Filed under Culture, Education, Narratives

4 responses to “The teacher is insignificant: part 1

  1. sa821to

    It sounds as if you have a little culture shock. I lived in East Asia for 4 years and never experienced culture shock because I completely understood the culture. The key is being able to see things from their perspective. The Eastern perspective is 180 degrees from western perspective. I like to describe it a looking in a mirror. This ability causes me to have culture shock when I return to the USA. A little advice, take your “studies” there more seriously so you can apply what you learn here in the USA and make our culture more respectful. How are you going to translate what you learn to create a respectful classroom in the USA?
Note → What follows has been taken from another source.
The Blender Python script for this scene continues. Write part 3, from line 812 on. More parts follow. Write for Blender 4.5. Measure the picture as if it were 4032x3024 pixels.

  2. I’m also teaching in a public school… as are many of my friends. For them picture day happened just the way you described it. But at my school they thought enough to schedule the faculty picture during the 10 minute break between classes….but still every teacher is out of the building, leaving all the students to fend for themselves.

    Then there was the day where a teacher had his “open class.” EVERY teacher in the school come to watch his lesson, leaving all the students to do “self-study.” UNBELIEVABLE! But I am less and less surprised now that it’s nearly 18 months into this adventure…

  3. Marina

    Or E) the kids really like you and knew you’d be expecting total chaos, so they cleaned it instead as a surprise for you.